Let your sin be present to you always and, according to the Wise Man’s
advice, do not be without fear even for sin that has been forgiven. God’s
judgments are uncertain and hidden; they are not rashly to be presumed upon,
for we hold nothing more certain in that regard than that in God’s sight no man
or woman alive shall be justified, except insofar as they justify themselves to be
sinners…
Mercy has welcomed you kindly, received you with loving-kindness. Fear
the judgment, lest the grace given you in your humility be taken away from you
in your pride. You have chosen to be of little account… Remain in that frame of
mind, so that even if you are promoted you may be advanced to greater things
still. Always take the last place, or at least desire it… Never let humility become
displeasing to you; through it you began to please and without it you will begin
to displease however great the virtues by which you are distinguished…

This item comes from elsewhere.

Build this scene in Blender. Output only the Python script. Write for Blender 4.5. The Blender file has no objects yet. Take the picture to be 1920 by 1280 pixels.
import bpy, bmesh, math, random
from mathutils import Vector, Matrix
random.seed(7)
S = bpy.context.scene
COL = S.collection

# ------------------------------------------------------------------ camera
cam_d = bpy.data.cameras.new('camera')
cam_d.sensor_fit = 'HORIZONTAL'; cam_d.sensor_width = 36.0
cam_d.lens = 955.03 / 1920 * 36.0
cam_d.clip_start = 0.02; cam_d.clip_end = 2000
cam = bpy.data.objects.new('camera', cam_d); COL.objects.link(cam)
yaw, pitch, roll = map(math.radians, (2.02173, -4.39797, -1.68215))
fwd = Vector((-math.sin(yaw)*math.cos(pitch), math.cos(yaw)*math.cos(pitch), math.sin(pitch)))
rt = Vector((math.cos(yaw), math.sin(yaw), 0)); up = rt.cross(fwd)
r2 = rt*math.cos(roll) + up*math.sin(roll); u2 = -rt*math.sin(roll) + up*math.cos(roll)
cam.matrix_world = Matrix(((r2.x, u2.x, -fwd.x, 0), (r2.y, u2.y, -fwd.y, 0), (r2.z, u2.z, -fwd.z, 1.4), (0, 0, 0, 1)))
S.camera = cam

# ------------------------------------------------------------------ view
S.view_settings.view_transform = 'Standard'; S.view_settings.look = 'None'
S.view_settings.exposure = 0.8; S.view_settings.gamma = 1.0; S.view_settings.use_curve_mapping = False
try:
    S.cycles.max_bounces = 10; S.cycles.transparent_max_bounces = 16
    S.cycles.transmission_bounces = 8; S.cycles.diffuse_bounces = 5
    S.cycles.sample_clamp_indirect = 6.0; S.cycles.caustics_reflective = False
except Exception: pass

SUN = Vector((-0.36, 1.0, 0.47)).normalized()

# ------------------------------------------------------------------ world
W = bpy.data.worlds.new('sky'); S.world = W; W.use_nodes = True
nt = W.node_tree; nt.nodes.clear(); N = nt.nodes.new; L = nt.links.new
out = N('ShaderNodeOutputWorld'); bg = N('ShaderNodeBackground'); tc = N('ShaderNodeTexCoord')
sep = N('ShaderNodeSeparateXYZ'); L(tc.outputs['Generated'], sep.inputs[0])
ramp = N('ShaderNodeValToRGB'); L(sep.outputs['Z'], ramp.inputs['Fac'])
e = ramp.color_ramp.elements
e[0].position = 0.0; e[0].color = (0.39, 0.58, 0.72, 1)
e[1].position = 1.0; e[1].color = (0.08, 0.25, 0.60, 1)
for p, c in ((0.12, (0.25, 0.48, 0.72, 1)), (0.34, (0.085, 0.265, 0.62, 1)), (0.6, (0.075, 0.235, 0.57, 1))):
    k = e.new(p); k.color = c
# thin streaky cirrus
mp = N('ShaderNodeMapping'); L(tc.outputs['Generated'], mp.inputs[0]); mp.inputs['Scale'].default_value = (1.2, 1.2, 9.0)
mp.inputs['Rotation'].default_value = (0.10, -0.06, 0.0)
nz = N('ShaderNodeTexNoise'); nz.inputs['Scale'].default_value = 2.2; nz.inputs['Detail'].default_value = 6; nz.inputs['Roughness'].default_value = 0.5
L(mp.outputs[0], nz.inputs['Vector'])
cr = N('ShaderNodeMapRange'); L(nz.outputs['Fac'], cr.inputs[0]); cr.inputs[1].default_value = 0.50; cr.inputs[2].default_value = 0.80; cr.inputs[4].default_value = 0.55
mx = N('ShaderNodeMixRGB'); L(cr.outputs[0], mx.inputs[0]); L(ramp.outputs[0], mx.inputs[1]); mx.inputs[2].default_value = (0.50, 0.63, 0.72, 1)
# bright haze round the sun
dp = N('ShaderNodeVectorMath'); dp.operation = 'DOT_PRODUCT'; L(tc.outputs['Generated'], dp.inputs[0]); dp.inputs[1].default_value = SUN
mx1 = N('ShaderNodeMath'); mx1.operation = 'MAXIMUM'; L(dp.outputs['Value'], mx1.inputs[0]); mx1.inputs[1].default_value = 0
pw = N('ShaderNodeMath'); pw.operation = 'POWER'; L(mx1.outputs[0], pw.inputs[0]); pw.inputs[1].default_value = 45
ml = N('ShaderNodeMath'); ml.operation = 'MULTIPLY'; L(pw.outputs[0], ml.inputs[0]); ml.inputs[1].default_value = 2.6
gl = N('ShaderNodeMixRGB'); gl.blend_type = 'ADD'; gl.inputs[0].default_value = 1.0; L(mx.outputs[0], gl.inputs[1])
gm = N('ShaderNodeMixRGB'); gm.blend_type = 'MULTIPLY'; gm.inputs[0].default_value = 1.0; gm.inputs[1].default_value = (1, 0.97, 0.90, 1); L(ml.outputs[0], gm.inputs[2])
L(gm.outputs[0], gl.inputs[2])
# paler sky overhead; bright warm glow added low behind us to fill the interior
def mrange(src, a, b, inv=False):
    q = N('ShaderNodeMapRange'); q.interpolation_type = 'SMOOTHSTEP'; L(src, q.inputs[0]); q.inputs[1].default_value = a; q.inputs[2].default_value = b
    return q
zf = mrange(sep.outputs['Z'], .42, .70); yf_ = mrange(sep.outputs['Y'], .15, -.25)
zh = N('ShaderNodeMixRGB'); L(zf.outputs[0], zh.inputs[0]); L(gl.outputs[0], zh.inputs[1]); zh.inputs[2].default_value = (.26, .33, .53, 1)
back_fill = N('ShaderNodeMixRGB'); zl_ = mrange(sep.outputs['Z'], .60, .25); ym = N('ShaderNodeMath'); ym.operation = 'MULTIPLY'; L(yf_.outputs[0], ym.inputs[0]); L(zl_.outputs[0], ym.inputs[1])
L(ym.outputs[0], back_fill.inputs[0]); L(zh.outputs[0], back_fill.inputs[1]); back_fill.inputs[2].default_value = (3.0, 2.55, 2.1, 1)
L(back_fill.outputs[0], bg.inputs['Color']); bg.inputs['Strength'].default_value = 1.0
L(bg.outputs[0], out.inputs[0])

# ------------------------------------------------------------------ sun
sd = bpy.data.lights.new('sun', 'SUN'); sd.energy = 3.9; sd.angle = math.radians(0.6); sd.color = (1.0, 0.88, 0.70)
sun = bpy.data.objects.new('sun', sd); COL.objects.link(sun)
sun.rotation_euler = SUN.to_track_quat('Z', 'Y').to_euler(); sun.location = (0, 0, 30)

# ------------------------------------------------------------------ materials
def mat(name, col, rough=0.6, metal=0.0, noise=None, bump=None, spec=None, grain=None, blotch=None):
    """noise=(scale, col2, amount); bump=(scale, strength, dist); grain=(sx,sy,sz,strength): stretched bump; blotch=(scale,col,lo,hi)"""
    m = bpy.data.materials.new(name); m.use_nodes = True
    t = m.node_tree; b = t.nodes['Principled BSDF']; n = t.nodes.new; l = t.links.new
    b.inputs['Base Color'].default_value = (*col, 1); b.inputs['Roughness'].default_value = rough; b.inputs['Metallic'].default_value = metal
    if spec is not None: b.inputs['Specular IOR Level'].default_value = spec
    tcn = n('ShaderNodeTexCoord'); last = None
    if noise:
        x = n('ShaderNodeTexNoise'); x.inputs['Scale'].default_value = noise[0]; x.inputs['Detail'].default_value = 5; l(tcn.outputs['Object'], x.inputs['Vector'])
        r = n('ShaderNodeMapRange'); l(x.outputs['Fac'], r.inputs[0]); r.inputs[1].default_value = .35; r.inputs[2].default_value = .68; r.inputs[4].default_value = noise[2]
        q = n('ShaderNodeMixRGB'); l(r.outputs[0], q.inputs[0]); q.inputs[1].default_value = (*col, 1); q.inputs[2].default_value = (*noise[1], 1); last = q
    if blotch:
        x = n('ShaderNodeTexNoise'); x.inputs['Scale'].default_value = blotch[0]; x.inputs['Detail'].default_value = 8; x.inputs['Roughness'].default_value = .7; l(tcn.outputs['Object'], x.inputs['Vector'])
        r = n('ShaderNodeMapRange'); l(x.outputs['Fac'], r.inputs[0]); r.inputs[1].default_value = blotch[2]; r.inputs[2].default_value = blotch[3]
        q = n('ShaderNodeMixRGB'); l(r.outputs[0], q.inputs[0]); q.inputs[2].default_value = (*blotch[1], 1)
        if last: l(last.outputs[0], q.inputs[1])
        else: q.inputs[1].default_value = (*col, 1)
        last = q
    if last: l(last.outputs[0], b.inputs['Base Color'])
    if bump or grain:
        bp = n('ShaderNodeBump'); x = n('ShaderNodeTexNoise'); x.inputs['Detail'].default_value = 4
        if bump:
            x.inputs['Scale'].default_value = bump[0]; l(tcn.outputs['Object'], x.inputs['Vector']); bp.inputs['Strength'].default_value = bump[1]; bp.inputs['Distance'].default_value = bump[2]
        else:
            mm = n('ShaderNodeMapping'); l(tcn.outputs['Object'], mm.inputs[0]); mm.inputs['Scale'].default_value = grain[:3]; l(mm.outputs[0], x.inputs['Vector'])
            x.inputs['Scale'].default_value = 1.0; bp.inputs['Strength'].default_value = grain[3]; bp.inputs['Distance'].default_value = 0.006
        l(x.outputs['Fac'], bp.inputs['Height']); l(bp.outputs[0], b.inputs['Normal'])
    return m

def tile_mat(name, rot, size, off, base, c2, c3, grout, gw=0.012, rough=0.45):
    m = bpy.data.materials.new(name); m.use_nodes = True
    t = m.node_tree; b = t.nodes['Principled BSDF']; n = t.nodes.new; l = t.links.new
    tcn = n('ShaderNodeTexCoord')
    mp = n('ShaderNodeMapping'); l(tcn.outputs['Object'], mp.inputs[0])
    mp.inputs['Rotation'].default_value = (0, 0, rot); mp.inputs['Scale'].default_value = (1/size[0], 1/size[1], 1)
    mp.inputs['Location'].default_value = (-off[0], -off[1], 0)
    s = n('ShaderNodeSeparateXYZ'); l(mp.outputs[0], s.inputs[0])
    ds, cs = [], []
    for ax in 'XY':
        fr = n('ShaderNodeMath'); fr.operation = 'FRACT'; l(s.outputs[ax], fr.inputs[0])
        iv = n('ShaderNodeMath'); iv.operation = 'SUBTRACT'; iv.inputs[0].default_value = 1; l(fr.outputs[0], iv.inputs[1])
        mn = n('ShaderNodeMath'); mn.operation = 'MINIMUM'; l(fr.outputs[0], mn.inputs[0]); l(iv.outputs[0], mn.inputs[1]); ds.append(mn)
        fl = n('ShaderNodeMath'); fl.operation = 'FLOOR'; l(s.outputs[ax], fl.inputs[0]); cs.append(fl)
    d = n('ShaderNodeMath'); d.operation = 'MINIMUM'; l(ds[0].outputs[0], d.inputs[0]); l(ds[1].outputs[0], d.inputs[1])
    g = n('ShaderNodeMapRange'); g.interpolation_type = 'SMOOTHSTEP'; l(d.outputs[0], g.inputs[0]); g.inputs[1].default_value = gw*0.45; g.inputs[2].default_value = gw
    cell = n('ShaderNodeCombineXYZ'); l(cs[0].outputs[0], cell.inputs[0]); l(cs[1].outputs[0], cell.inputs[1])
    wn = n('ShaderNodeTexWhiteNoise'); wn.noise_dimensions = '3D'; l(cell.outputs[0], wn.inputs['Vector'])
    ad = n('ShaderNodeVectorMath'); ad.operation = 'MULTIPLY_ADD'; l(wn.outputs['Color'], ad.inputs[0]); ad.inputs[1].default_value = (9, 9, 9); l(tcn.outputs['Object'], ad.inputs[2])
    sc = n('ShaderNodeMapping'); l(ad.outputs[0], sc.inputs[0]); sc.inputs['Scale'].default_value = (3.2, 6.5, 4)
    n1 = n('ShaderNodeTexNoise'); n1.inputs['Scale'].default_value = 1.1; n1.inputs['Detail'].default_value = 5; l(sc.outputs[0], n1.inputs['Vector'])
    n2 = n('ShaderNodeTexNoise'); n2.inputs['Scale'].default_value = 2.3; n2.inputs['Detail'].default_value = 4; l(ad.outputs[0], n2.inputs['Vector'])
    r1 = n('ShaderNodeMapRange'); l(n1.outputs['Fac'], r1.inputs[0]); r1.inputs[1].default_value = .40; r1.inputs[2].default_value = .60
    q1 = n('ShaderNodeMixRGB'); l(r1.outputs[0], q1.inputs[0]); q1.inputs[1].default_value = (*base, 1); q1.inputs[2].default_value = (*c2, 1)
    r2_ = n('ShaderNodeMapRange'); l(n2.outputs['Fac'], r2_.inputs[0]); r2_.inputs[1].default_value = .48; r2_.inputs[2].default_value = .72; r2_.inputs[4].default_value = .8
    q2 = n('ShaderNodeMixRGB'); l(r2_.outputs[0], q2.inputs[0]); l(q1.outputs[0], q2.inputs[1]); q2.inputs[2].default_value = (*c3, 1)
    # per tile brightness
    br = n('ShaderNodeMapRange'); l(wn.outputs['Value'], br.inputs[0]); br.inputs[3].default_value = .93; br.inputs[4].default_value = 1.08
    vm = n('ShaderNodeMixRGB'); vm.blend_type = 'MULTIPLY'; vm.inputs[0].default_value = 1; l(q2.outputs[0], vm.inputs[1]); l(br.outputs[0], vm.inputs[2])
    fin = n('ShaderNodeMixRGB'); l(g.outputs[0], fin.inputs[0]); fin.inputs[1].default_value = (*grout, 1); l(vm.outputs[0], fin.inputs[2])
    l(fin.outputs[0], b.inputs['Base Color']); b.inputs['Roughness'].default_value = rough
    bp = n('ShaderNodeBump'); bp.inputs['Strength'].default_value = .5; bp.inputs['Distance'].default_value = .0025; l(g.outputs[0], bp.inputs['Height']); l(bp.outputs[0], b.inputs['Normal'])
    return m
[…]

Humility is the greatest of all virtues, although it does not know itself to
be a virtue. It is the root and seedbed, the tinder and incentive, it is the
summit and peak, the custody and discipline of almost all the virtues. From it
they begin, through it they make progress, in it they are perfected, by it they
are preserved. It is humility that makes all the virtues what they are, and if
any one of them be lacking or less perfect it is humility that compensates for
the loss since it profits by the other’s absence.